_Your goal:_ Repeat, please, only the lines from the top of the data down to the line with "random.seed(7)"; include both of those lines.

_Dataset section:_
____________

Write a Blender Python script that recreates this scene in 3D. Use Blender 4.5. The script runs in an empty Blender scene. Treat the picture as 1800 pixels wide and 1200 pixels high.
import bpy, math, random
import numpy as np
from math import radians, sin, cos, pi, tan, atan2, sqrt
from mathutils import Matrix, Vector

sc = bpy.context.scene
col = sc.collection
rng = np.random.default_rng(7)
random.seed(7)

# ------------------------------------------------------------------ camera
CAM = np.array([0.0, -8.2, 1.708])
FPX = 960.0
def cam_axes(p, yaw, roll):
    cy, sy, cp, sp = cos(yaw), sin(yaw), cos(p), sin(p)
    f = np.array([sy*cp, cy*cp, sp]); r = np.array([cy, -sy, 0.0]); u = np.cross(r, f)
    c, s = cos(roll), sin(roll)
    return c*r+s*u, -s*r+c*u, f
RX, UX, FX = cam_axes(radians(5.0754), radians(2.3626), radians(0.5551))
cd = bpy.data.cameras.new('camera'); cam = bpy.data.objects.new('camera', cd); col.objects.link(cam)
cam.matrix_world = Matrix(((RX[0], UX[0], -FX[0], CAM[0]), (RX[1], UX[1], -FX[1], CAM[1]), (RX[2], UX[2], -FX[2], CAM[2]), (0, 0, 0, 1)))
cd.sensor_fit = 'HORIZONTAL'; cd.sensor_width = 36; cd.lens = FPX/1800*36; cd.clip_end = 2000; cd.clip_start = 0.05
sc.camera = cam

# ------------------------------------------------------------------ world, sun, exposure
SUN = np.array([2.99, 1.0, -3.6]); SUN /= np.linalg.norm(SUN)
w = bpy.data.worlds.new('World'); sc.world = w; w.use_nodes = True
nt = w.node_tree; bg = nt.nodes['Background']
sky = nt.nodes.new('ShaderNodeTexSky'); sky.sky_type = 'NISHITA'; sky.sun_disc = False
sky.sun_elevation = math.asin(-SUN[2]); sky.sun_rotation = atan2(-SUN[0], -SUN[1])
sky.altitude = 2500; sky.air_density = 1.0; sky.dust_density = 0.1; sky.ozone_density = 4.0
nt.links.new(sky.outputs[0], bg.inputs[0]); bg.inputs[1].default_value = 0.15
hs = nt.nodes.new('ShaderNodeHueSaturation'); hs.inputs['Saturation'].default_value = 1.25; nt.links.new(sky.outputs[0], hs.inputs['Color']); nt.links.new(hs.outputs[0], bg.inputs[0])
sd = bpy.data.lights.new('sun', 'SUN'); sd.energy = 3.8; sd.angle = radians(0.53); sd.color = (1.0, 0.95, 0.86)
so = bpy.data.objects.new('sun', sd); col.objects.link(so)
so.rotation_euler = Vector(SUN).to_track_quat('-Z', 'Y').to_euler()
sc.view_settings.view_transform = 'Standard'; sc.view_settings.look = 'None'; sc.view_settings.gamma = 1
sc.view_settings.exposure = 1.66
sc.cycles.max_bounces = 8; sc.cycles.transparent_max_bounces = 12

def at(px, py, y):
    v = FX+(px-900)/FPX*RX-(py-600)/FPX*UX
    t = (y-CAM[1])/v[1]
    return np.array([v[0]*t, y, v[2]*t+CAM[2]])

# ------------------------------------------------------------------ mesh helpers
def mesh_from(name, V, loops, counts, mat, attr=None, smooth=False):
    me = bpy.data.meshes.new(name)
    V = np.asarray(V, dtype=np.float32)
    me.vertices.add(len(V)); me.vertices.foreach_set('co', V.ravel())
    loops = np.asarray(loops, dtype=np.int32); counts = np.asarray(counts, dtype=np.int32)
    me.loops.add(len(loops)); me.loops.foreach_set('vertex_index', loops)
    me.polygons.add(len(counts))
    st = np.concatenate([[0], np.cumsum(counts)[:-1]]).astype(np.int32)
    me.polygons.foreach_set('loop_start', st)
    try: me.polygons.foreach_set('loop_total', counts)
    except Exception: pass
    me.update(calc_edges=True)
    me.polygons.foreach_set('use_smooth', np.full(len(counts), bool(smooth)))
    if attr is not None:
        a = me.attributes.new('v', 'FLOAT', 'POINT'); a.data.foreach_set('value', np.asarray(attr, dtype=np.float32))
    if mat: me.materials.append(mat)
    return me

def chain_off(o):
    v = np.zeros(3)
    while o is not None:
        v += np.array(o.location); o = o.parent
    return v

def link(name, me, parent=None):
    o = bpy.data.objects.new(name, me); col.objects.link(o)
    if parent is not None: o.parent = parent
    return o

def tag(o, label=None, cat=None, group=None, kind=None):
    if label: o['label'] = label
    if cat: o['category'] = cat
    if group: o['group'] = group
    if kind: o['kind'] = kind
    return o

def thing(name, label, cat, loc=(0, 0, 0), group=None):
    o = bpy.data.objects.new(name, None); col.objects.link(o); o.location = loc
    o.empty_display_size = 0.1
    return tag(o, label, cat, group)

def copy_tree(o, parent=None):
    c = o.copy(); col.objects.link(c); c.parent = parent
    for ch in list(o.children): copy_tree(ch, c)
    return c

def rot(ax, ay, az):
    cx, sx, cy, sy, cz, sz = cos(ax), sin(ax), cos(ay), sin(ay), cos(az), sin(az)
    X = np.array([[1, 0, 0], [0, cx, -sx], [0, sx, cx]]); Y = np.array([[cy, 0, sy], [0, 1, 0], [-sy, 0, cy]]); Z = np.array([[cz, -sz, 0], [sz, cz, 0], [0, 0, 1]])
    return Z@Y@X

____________

_Written response:_
Write a Blender Python script that recreates this scene in 3D. Use Blender 4.5. The script runs in an empty Blender scene. Treat the picture as 1800 pixels wide and 1200 pixels high.
import bpy, math, random
import numpy as np
from math import radians, sin, cos, pi, tan, atan2, sqrt
from mathutils import Matrix, Vector

sc = bpy.context.scene
col = sc.collection
rng = np.random.default_rng(7)
random.seed(7)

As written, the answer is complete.